En lieu et place d'un contrôle abstrait et général - par sondage ou exhaustif - sur le travail du maire, la commission de contrôle se recentrerait sur une fonction de « filtre » pour juguler le développement des recours devant le tribunal d'instance. Avant la publication des listes, elle examinerait à cet effet les recours des électeurs contestant la décision du maire dans le cadre d'un recours administratif préalable obligatoire (RAPO) .

La commission de contrôle - dont les conclusions seraient directement intégrées à la liste électorale - pourrait ainsi réformer la décision du maire, résolvant par la voie gracieuse une part importante de dossiers reposant essentiellement sur une appréciation des faits et justificatifs produits et pour laquelle l'intervention du juge n'apparaît pas nécessaire. Évidemment, un électeur débouté par la commission conserverait la faculté de former un recours juridictionnel dans un délai de sept jours, l'accès au juge étant réservé à des contestations résiduelles.

S'agissant de la composition de cet organe de contrôle, votre commission a veillé à garantir la présence d'un représentant de l'administration ou du tribunal de grande instance afin de maintenir un regard extérieur dans les débats. Si le principe de représentation des listes minoritaires du conseil municipal est une innovation bienvenue maintenue, l'équilibre entre ces listes minoritaires et la liste majoritaire est rétabli afin d'éviter toute instrumentalisation de la commission de contrôle.

Le maire ou son représentant pourrait, enfin, siéger au sein de cette commission avec voix consultative. Il pourrait ainsi faire part à la commission des motifs de ses décisions d'inscription et de radiation et éclairer les débats s'y déroulant.

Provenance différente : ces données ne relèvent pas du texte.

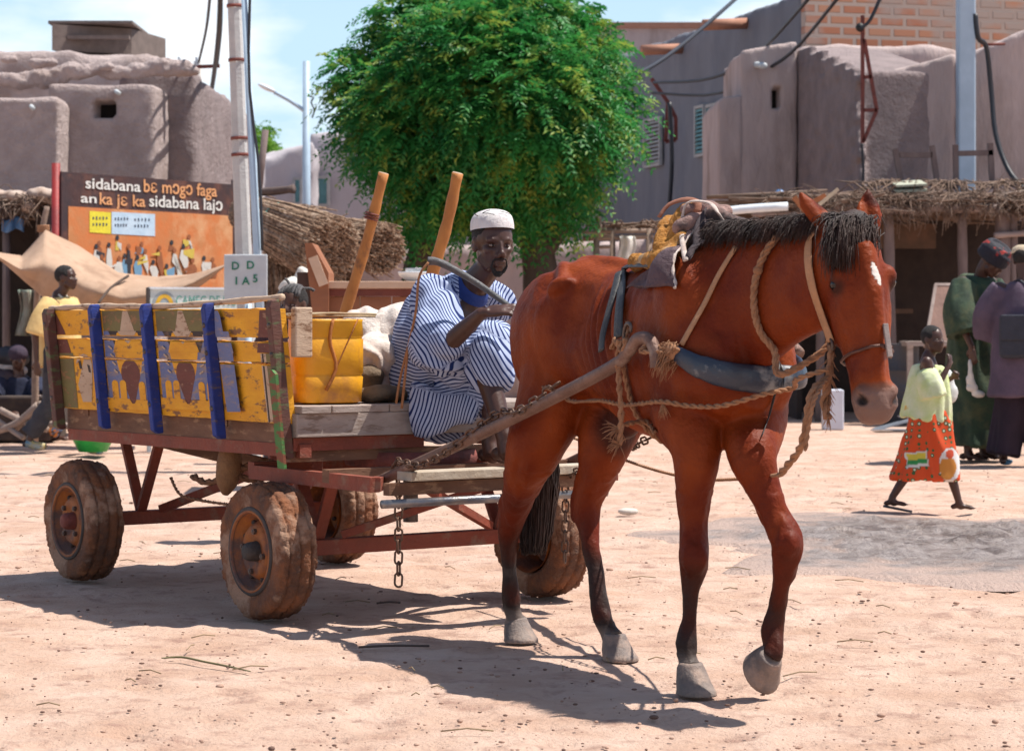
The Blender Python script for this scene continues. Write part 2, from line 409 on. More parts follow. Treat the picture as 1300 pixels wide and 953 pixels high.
def brickmat():
    m = bpy.data.materials.new('red_brick_wall'); m.use_nodes = True; n = m.node_tree.nodes; l = m.node_tree.links; b = n['Principled BSDF']
    t = n.new('ShaderNodeTexCoord'); q = n.new('ShaderNodeMapping'); q.inputs['Rotation'].default_value = (R(90), 0, 0)
    k = n.new('ShaderNodeTexBrick'); k.inputs['Scale'].default_value = 1; k.inputs['Brick Width'].default_value = .40; k.inputs['Row Height'].default_value = .165
    k.inputs['Mortar Size'].default_value = .035; k.inputs['Mortar Smooth'].default_value = .3; k.inputs['Color1'].default_value = (.40, .16, .09, 1); k.inputs['Color2'].default_value = (.46, .24, .15, 1)
    k.inputs['Mortar'].default_value = (.42, .33, .28, 1); k.inputs['Bias'].default_value = -.1
    z = n.new('ShaderNodeTexNoise'); z.inputs['Scale'].default_value = .9; z.inputs['Detail'].default_value = 8; r = n.new('ShaderNodeMapRange'); r.inputs[1].default_value = .48; r.inputs[2].default_value = .60
    x = n.new('ShaderNodeMix'); x.data_type = 'RGBA'; x.inputs['B'].default_value = (.36, .29, .255, 1)
    l.new(t.outputs['Object'], q.inputs[0]); l.new(q.outputs[0], k.inputs['Vector']); l.new(t.outputs['Object'], z.inputs['Vector'])
    l.new(z.outputs['Fac'], r.inputs[0]); l.new(r.outputs[0], x.inputs['Factor']); l.new(k.outputs['Color'], x.inputs['A']); l.new(x.outputs['Result'], b.inputs['Base Color'])
    b.inputs['Roughness'].default_value = .9
    bp = n.new('ShaderNodeBump'); bp.inputs['Distance'].default_value = .02; bp.invert = True; l.new(k.outputs['Fac'], bp.inputs['Height']); l.new(bp.outputs[0], b.inputs['Normal'])
    return m
def right_tall():
    A = (4.416, 36.0); B = (2.68, 42.3); t = thing('tall_house', 'tall grey house with slatted shutters and a bare brick upper wall', 'house', (A[0], A[1], 0))
    d = (V(B)-V(A)).normalized(); C = V(A)+d*10.5
    ht = zat(-12, 36)
    nr = V((-d.y, d.x))*-1  # to the right
    if nr.x < 0: nr = -nr
    pl = [A, tuple(C), tuple(C+nr*8), tuple(V(A)+nr*8)]
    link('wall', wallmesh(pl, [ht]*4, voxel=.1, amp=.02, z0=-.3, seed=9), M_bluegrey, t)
    # brick wall in front of the upper storey, facing the square
    b = MB(); o = V((A[0]-.02, A[1]-.08, 0)); ux = V((nr.x, nr.y, 0)); b.prism([(0, 0), (8.5, 0), (8.5, ht+1.2), (0, ht+1.2)], o, ux, Z, V((-nr.y, nr.x, 0)), -.16)
    ob = obj('brick_wall', b, brickmat(), t)
    d3 = V((d.x, d.y, 0)); nl = V((-nr.x, -nr.y, 0))
    for px0, px1, y0, y1, ml in ((822, 843, 150, 212, M_frame), (887, 899, 134, 199, M_teal), (901, 915, 132, 196, M_teal)):
        a = pline(A, B, px0); e = pline(A, B, px1); c = (a+e)/2; Y = c.y
        louvre(t, V((c.x, c.y, zat((y0+y1)/2, Y)))+nl*.06, d3, nl, (a-e).length, (y1-y0)*Y/FPX, M_frame, ml, slats=11)
    for px, py in ((948, 30), (866, 62)):
        a = pline(A, B, px); p = V((a.x, a.y, zat(py, a.y))); s = MB(); s.tube([p, p+nl*.75-Z*.05], .09, 12); obj('waterspout', s, M_terra, t)
    return t
right_tall()
def right_low():
    t = thing('low_house', 'low mud house with worn stepped parapet and a slot window', 'house', G(960, 33))
    c = P(985, 125, 33.0)
    block('wall', t, M_mudpale, 940, 1012, 33, 64, 2.6, top1=54, voxel=.045, it=1, seed=11, dents=[(c, (0, -1, 0), .05, .15, .35)], amp=.02)
    block('wall', t, M_mudpale, 911, 945, 33, 124, 2.6, top1=120, voxel=.05, it=1, seed=12, amp=.02)
    # rough side wall of mud courses that comes forward
    A = V((*xyY(1011, 33.4), 0)); B = V((*xyY(1092, 30.6), 0)); d = (B-A); L_ = d.length; d = d/L_; nn = V((d.y, -d.x, 0))
    if nn.x > 0: nn = -nn
    mb = MB(); rs = random.Random(8); z = -.1; ztA, ztB = zat(58, 33.4), zat(88, 30.6)
    mb.prism([(0, -.2), (L_, -.2), (L_, ztB-.02), (0, ztA-.02)], A+nn*-.02, d, Z, -nn, 1.2)
    while z < ztA:
        h = .10+rs.random()*.07; x = -.1*rs.random()
        while x < L_:
            w_ = .18+rs.random()*.22; zt = ztA+(ztB-ztA)*max(0, min(1, x/L_))
            if z+h < zt+.02: mb.box(A+d*(x+w_/2)+Z*(z+h/2)+nn*(rs.random()*.03), (w_-.02, .12, h-.022), (d, nn, Z))
            x += w_
        z += h
    me = fuse(mb, .035, 2); link('coursed_wall', me, M_mud2, t)
    block('parapet', t, M_mudpale, 1010, 1220, 34.6, 56, 1.0, top1=60, voxel=.09, seed=14, it=8)
    s = MB(); s.box(c+V((0, .3, 0)), (.12, .03, .34)); obj('dark_hole_plate', s, M_dark, t)  # dark plate painting the slot's inner shade
    for px, py in ((963, 84),):
        q = MB(); p = P(px, py, 33); q.tube([p+V((-.05, .1, .03)), p+V((.05, -.3, -.03))], .045, 12); obj('waterspout', q, mat('white_pipe', (.62, .66, .68)), t)
right_low()
def compound():
    a, b = xyY(1088, 30.9), xyY(1390, 30.4); mid = xyY(1215, 30.7)
    t0, t1, t2 = zat(98, 30.9), zat(70, 30.7), zat(8, 30.4)
    me1 = None
    w_ = thing('compound_wall', 'long bare mud wall rising to the right behind the market stall', 'wall', G(1200, 30.8))
    for (p, q, u, v, s) in ((a, mid, t0, t1, 21), (mid, b, t1, t2, 22)):
        link('wall_panel', wallmesh([p, q, (q[0], q[1]+.5), (p[0], p[1]+.5)], [u, v, v, u], voxel=.05, it=1, amp=.015, seed=s), M_mudpale, w_)
compound()
def mid_houses():
    t = thing('grey_house', 'distant grey mud house with turquoise shutters behind the straw roofs', 'house', G(560, 46))
    block('wall', t, M_mudgrey, 393, 810, 46, 168, 6, top1=160, voxel=.14, seed=31)
    block('wall', t, M_mudgrey, 322, 400, 45, 196, 5, top1=180, voxel=.10, seed=32, it=8, topamp=.2)
    c = P(409, 243, 45.9); louvre(t, c+V((0, -.06, 0)), (1, 0, 0), (0, -1, 0), 19*46/FPX, 38*46/FPX, M_frame, M_teal, slats=12)
    c = P(378, 243, 44.9); louvre(t, c+V((0, -.06, 0)), (1, 0, 0), (0, -1, 0), 12*46/FPX, 34*46/FPX, M_frame, M_teal, slats=12)
    w2 = tag(block('low_wall', None, M_mudgrey, 236, 330, 43, 217, 1, top1=206, voxel=.1, seed=33), 'low grey wall closing the street beyond the utility poles', 'wall'); recentre(w2)
    w3 = tag(block('garden_wall', None, M_mudpale, 430, 905, 34.5, 318, .5, top1=300, voxel=.08, seed=34), 'low brown garden wall behind the big leafy tree', 'wall'); recentre(w3)
    t2 = thing('brick_house', 'far flat roofed house with a brick parapet seen above the tree', 'house', G(860, 52))
    b = MB(); b.box(V((*xyY(830, 52), zat(42, 52)/2)), (3.6, 2, zat(42, 52))); obj('wall', b, M_mudpale, t2)
    b = MB(); b.box(V((*xyY(830, 52), zat(34, 52)-.1)), (3.8, 2.2, .12)); obj('parapet', b, M_terra, t2)
    # wall far left behind the stall
    w4 = tag(block('far_wall', None, M_mudgrey, -260, 900, 70, 330, .6, voxel=.16, seed=35), 'far mud wall at the end of the street', 'wall'); recentre(w4)
mid_houses()
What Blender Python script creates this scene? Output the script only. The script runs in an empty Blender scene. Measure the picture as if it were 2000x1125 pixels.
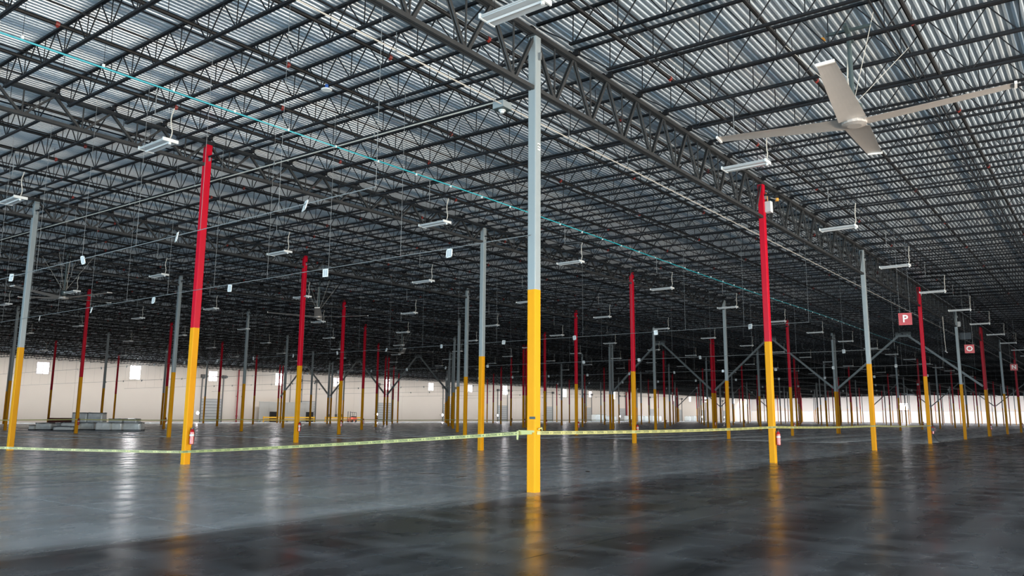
import bpy, math, random
import numpy as np
from mathutils import Vector, Matrix

random.seed(7)
SC = bpy.context.scene
COL = SC.collection

# ------------------------------------------------------------------ camera
PITCH, ROLL, YAW = 0.1613, 0.0074, 0.6562
S1, S2 = 15.24, 14.2153            # column spacing along and across the rows
H0, HM = 10.744, 4.525             # column height at the taped row, height of the yellow paint
CAM = Vector((-14.4466, -10.4827, 1.6669))
F = Vector((math.cos(YAW)*math.cos(PITCH), math.sin(YAW)*math.cos(PITCH), math.sin(PITCH)))
R = Vector((math.sin(YAW), -math.cos(YAW), 0.0))
U = R.cross(F)
R, U = R*math.cos(ROLL)+U*math.sin(ROLL), U*math.cos(ROLL)-R*math.sin(ROLL)
cd = bpy.data.cameras.new('camera')
cam = bpy.data.objects.new('camera', cd)
COL.objects.link(cam)
cd.sensor_width = 36.0
cd.lens = 1531.56/2000*36
cd.clip_start, cd.clip_end = 0.1, 900
M = Matrix((R, U, -F)).transposed().to_4x4()
M.translation = CAM
cam.matrix_world = M
SC.camera = cam

# ------------------------------------------------------------------ world, exposure, large lights
SC.view_settings.view_transform = 'Standard'
SC.view_settings.look = 'None'
SC.view_settings.gamma = 1.0
SC.view_settings.use_curve_mapping = False
SC.view_settings.exposure = 0.0
w = bpy.data.worlds.new('world')
SC.world = w
w.use_nodes = True
w.node_tree.nodes['Background'].inputs[0].default_value = (0.62, 0.75, 0.95, 1)
w.node_tree.nodes['Background'].inputs[1].default_value = 1.0


def area(name, loc, direction, sx, sy, power, col, spread=180):
    d = bpy.data.lights.new(name, 'AREA')
    d.shape = 'RECTANGLE'
    d.size, d.size_y = sx, sy
    d.energy = power
    d.color = col
    d.spread = math.radians(spread)
    o = bpy.data.objects.new(name, d)
    COL.objects.link(o)
    o.location = loc
    o.rotation_euler = Vector(direction).to_track_quat('-Z', 'Y').to_euler()
    return o


YR = -2.05*S2                        # the dock wall to the right, out of frame
XN = -2.0*S1                        # the wall behind the camera, out of frame
YL = 9*S2                           # the left wall with the windows
XF = 23*S1+.3                          # the far wall
# daylight through the dock doors of the right wall and of the wall behind the camera
# sunlit ground outside throws warm light up, the sky throws blue light in and down
area('ground_daylight', (0, YR+0.3, 1.2), (0, 1, 1.4), 64, 2.0, 31000, (1.0, 0.85, 0.70))
area('sky_daylight', (0, YR+0.3, 3.5), (0, 1, -0.25), 64, 2.0, 6000, (0.42, 0.74, 1.0))
area('ground_daylight', (190, YR+0.3, 1.2), (0, 1, 0.4), 180, 2.0, 4500, (1.0, 0.95, 0.93))
area('sky_daylight', (XN+0.3, 8, 2.6), (1, 0, -0.12), 60, 4.4, 7600, (0.64, 0.86, 1.0), 105)
# added fill strips, no real roof openings, to brighten both walls and the floor below
area('fill_strip', (175, YL-7.0, 9.9), (0, 0.25, -1), 340, 2.0, 15000, (1.0, 0.95, 0.90))
area('fill_strip', (175, YL-7.5, 9.8), (0, 0, -1), 340, 2.0, 16000, (0.86, 0.94, 1.0), 75)
area('fill_strip', (XF-14.0, 55, 9.6), (0.35, 0, -1), 140, 3.0, 26000, (1.0, 0.95, 0.93))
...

* 10 Un recours est possible jusqu'au jour du scrutin pour les électeurs prétendant avoir été omis de la liste en raison d'une erreur purement matérielle ou pour ceux souhaitant contester les décisions prises dans le cadre de la procédure d'inscription dérogatoire jusqu'à 10 jours avant le scrutin.

* 11 Vérification de la réalité de la résidence d'un électeur au sein de la commune, contrôle des doubles inscriptions, etc.